## [AVAILABLE DATA]
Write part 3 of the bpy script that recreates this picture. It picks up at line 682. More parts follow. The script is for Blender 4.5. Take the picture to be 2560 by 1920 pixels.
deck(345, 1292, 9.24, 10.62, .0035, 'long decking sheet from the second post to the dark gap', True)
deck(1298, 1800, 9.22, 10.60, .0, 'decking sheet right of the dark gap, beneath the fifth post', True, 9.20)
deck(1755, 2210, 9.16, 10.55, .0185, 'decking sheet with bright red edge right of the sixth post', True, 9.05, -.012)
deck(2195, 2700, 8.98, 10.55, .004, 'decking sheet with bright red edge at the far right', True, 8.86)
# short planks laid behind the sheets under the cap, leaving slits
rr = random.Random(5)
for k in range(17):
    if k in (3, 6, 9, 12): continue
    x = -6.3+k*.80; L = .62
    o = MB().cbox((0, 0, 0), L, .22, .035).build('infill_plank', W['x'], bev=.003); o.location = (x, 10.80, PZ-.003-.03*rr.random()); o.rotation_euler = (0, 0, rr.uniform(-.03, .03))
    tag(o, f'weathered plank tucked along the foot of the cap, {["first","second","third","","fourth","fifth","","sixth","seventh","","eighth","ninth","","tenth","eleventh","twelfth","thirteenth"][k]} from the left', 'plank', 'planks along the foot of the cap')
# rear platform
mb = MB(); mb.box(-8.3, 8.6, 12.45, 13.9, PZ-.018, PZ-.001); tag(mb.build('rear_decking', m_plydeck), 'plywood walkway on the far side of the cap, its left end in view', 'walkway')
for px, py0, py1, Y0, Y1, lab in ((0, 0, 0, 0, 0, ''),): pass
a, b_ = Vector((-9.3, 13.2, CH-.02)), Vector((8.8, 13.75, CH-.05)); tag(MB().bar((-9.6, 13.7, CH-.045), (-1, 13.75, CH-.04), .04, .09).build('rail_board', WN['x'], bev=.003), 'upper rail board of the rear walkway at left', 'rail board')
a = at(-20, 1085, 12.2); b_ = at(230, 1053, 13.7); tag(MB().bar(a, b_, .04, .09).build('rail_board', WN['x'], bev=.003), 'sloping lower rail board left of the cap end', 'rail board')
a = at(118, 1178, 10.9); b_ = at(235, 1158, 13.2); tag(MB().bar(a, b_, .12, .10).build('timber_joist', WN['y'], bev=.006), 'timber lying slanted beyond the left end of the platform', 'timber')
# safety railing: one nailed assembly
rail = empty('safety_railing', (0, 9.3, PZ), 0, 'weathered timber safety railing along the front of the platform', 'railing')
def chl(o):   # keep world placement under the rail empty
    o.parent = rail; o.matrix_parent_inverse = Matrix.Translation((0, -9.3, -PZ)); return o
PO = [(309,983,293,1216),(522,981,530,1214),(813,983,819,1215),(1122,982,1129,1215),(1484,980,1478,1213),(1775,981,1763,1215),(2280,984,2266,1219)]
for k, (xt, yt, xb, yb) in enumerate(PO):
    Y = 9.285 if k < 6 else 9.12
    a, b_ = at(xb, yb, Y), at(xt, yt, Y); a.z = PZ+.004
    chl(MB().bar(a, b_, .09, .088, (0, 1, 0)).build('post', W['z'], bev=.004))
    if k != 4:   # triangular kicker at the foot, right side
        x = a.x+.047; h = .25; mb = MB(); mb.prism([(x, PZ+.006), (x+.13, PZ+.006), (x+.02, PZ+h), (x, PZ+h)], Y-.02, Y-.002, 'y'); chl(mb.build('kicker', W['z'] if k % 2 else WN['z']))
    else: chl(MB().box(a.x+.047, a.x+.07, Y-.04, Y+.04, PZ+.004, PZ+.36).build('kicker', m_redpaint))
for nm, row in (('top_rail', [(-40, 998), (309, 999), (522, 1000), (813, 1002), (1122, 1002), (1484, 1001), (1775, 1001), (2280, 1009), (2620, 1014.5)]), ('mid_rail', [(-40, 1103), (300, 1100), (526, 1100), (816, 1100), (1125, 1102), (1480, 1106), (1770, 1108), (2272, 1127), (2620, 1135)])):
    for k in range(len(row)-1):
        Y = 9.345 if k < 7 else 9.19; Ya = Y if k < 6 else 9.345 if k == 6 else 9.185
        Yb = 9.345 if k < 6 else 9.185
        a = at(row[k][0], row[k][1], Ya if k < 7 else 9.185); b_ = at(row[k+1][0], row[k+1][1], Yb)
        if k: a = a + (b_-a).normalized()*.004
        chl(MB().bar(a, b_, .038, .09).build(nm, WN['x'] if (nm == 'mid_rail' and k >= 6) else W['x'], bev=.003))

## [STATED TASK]
Copy out the material word for word and line for line.

## [FULL SOLUTION]
Write part 3 of the bpy script that recreates this picture. It picks up at line 682. More parts follow. The script is for Blender 4.5. Take the picture to be 2560 by 1920 pixels.
deck(345, 1292, 9.24, 10.62, .0035, 'long decking sheet from the second post to the dark gap', True)
deck(1298, 1800, 9.22, 10.60, .0, 'decking sheet right of the dark gap, beneath the fifth post', True, 9.20)
deck(1755, 2210, 9.16, 10.55, .0185, 'decking sheet with bright red edge right of the sixth post', True, 9.05, -.012)
deck(2195, 2700, 8.98, 10.55, .004, 'decking sheet with bright red edge at the far right', True, 8.86)
# short planks laid behind the sheets under the cap, leaving slits
rr = random.Random(5)
for k in range(17):
    if k in (3, 6, 9, 12): continue
    x = -6.3+k*.80; L = .62
    o = MB().cbox((0, 0, 0), L, .22, .035).build('infill_plank', W['x'], bev=.003); o.location = (x, 10.80, PZ-.003-.03*rr.random()); o.rotation_euler = (0, 0, rr.uniform(-.03, .03))
    tag(o, f'weathered plank tucked along the foot of the cap, {["first","second","third","","fourth","fifth","","sixth","seventh","","eighth","ninth","","tenth","eleventh","twelfth","thirteenth"][k]} from the left', 'plank', 'planks along the foot of the cap')
# rear platform
mb = MB(); mb.box(-8.3, 8.6, 12.45, 13.9, PZ-.018, PZ-.001); tag(mb.build('rear_decking', m_plydeck), 'plywood walkway on the far side of the cap, its left end in view', 'walkway')
for px, py0, py1, Y0, Y1, lab in ((0, 0, 0, 0, 0, ''),): pass
a, b_ = Vector((-9.3, 13.2, CH-.02)), Vector((8.8, 13.75, CH-.05)); tag(MB().bar((-9.6, 13.7, CH-.045), (-1, 13.75, CH-.04), .04, .09).build('rail_board', WN['x'], bev=.003), 'upper rail board of the rear walkway at left', 'rail board')
a = at(-20, 1085, 12.2); b_ = at(230, 1053, 13.7); tag(MB().bar(a, b_, .04, .09).build('rail_board', WN['x'], bev=.003), 'sloping lower rail board left of the cap end', 'rail board')
a = at(118, 1178, 10.9); b_ = at(235, 1158, 13.2); tag(MB().bar(a, b_, .12, .10).build('timber_joist', WN['y'], bev=.006), 'timber lying slanted beyond the left end of the platform', 'timber')
# safety railing: one nailed assembly
rail = empty('safety_railing', (0, 9.3, PZ), 0, 'weathered timber safety railing along the front of the platform', 'railing')
def chl(o):   # keep world placement under the rail empty
    o.parent = rail; o.matrix_parent_inverse = Matrix.Translation((0, -9.3, -PZ)); return o
PO = [(309,983,293,1216),(522,981,530,1214),(813,983,819,1215),(1122,982,1129,1215),(1484,980,1478,1213),(1775,981,1763,1215),(2280,984,2266,1219)]
for k, (xt, yt, xb, yb) in enumerate(PO):
    Y = 9.285 if k < 6 else 9.12
    a, b_ = at(xb, yb, Y), at(xt, yt, Y); a.z = PZ+.004
    chl(MB().bar(a, b_, .09, .088, (0, 1, 0)).build('post', W['z'], bev=.004))
    if k != 4:   # triangular kicker at the foot, right side
        x = a.x+.047; h = .25; mb = MB(); mb.prism([(x, PZ+.006), (x+.13, PZ+.006), (x+.02, PZ+h), (x, PZ+h)], Y-.02, Y-.002, 'y'); chl(mb.build('kicker', W['z'] if k % 2 else WN['z']))
    else: chl(MB().box(a.x+.047, a.x+.07, Y-.04, Y+.04, PZ+.004, PZ+.36).build('kicker', m_redpaint))
for nm, row in (('top_rail', [(-40, 998), (309, 999), (522, 1000), (813, 1002), (1122, 1002), (1484, 1001), (1775, 1001), (2280, 1009), (2620, 1014.5)]), ('mid_rail', [(-40, 1103), (300, 1100), (526, 1100), (816, 1100), (1125, 1102), (1480, 1106), (1770, 1108), (2272, 1127), (2620, 1135)])):
    for k in range(len(row)-1):
        Y = 9.345 if k < 7 else 9.19; Ya = Y if k < 6 else 9.345 if k == 6 else 9.185
        Yb = 9.345 if k < 6 else 9.185
        a = at(row[k][0], row[k][1], Ya if k < 7 else 9.185); b_ = at(row[k+1][0], row[k+1][1], Yb)
        if k: a = a + (b_-a).normalized()*.004
        chl(MB().bar(a, b_, .038, .09).build(nm, WN['x'] if (nm == 'mid_rail' and k >= 6) else W['x'], bev=.003))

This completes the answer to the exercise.